2880 x 1620 questions

Buckwildz12

Honorable
Feb 10, 2014
6
0
10,510
I'll try to keep this short and sweet. I'm buying a laptop. The gigabyte p35x v4. It comes with a 2880 x 1620 or a 1080p option I like the idea of a 3k display but also know that it will cut Fram rates while gaming at that resolution. My question is could I still purchase the 3k display and just play games that are more demanding at 1080p to not sacrifice performance? Any info or suggestion would be great.
 
Solution
Go for the 1080p. It will produce far less heat in that mode, and heat is the one thing on a laptop that you cannot do a whole lot about. The monitor on those is small enough that the PPI (pixel per inch) count is going to be real high even at 1080p.

The other point to be made is that almost every laptop uses a mobile version of the GPU. And this one is no different. It comes with a 980M. Mobile GPU's are a good level or two below the desktop GPU's performance-wise. So a laptop with 980M is going to be like having a weak 970 or possibly a 960 on the desktop.
You can purchase the laptop with the higher resolution option, and then game at any resolution lower than it's native resolution that you want. What you have to accept is that, most likely, if the lower resolution fills the screen, it will likely have some blurring, and if it doesn't fill the screen, it will have some black bordering.
 
Go for the 1080p. It will produce far less heat in that mode, and heat is the one thing on a laptop that you cannot do a whole lot about. The monitor on those is small enough that the PPI (pixel per inch) count is going to be real high even at 1080p.

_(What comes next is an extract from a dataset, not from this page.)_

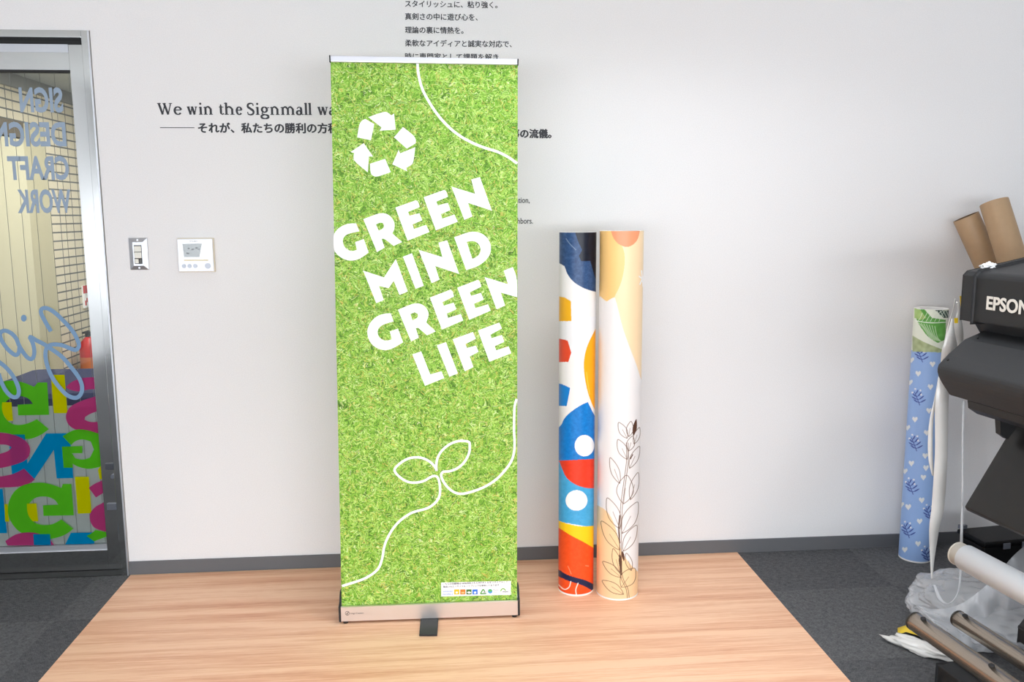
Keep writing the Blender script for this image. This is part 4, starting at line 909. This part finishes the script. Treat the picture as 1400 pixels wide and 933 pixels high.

The other point to be made is that almost every laptop uses a mobile version of the GPU. And this one is no different. It comes with a 980M. Mobile GPU's are a good level or two below the desktop GPU's performance-wise. So a laptop with 980M is going to be like having a weak 970 or possibly a 960 on the desktop.
 
Solution
You would be amazed at what we see here. I know Gigabyte is a good company. But sometimes, even laptops that are advertised as gaming laptops suffer either from being slow, or having heat issues when gaming. Or both.

I have not heard anything about this laptop you are looking at, nor have I used one. But I would look for reviews on it, and pay attention to what the reviewers say about performance and heat in particular. And I never take a single reviewers opinion as gospel.
 
When you mention heat issues, Apple and HP come to mind. I have seen both that were essentially new and suffering from form over function and were shutting down or freezing from heat. But anything new would be under warranty, so if the owner was subject to listening to reason... but I digress!